The proposed settlement of litigation against the National Association of Realtors has been portrayed as a sea change and a huge win for homebuyers, but members of the local real estate industry are not so sure.
Technically, the proposed settlement eliminates the requirement that listing brokers or sellers make offers of compensation to buyer brokers. If such offers are made, there will no longer be any requirement that they be “blanket, unconditional or unilateral,” according to the language of the settlement.
But local real estate professionals do not expect such offers to disappear — or even change in any material way.
If the settlement is approved, offers of compensation for buyer brokers or representatives would also disappear from the industry database known as the Multiple Listing Service, or MLS.
Homebuyers will also be required to sign agreements with their brokers at the outset of working together, which will need to include an agreement on how the broker will be paid.
The settlement has been touted as a death knell for commissions of 6% sales commissions, which have traditionally been shared between the listing agent and buyers’ agent.
But whether that actually happens remains to be seen, say local real estate professionals.

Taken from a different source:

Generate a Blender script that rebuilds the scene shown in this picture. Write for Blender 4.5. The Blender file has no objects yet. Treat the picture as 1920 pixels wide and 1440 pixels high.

“In all honesty, a lot of it feels like change for change’s sake,” said Jack Attridge, the head of the Attridge Group and a luxury properties specialist at William Raveis.
Compass real estate advisor Andrew Oliver agreed. “It is not the revolutionary change people like to describe it as.”
One thing that many in the real estate industry seem to agree on is that the National Association of Realtors did not defend the case against it very well, Attridge and Oliver both said.
Attridge and Oliver also agree that the settlement is unlikely to have much of an impact on home prices.
“If you are going to change prices, you need to reduce demand,” Attridge said. “[The settlement] has nothing to do with any impact on demand.”
Oliver concurred, “The price is set by the market. It is not set by agents.”
A common misperception is that the settlement will eliminate the practice of sellers paying commissions to buyer’s agents, Oliver said. Instead, it will merely add an extra step to the process. Where once a buyer’s agent could see the commission in the MLS database, going forward, they will have to pick up the phone or call the listing agent and ask, “What commission are you offering to the buyer’s agent?” he said.
Nothing in the settlement would prohibit that exchange of information, he noted.
In Massachusetts, a state with robust consumer protections, agents have long been required to present their clients with a “licensee-consumer relationship disclosure,” Attridge noted.
“Buyers and sellers are very much aware of who represents whom,” he said.
Attridge added that it has long been the practice at his company when he and others first meet with sellers to have a “compensation discussion,” detailing the benefit of offering compensation to the buyer’s agent.
“One of the huge misconceptions is that NAR sets any sort of [standard] fee,” Attridge said, noting that Raveis is known as a “5% company,” which will typically but not always split that fee equally with the buyer’s agent.
Attridge said that one of his concerns with the proposed settlement will be the effect on consumers when the fee arrangement is taken out of MLS, thus becoming less transparent.
Buyers may also wind up at a disadvantage if they eschew the use of an agent to save money, he added.
There is also an opportunity for discrimination within the new proposed guidelines, he added. At a minimum, there are some wrinkles to be ironed out. For example, the Veterans Administration loan process does not allow veterans to pay for an agent, Attridge noted. First-time homebuyers — including minorities — could also be put at a disadvantage, given what may be less of a capacity to pay a broker’s fee out of pocket rather than through the sale proceeds, he said.
Attridge said that he does see one positive to the settlement. In theory, full-time professionals like himself will be at an advantage as buyers bring new scrutiny to who is representing them.
“People who take it more casually may not provide the level of service buyers are going to be keenly aware of, now that they are paying out of pocket,” Attridge said.
Oliver agreed, “If you want good service, you pay for it.”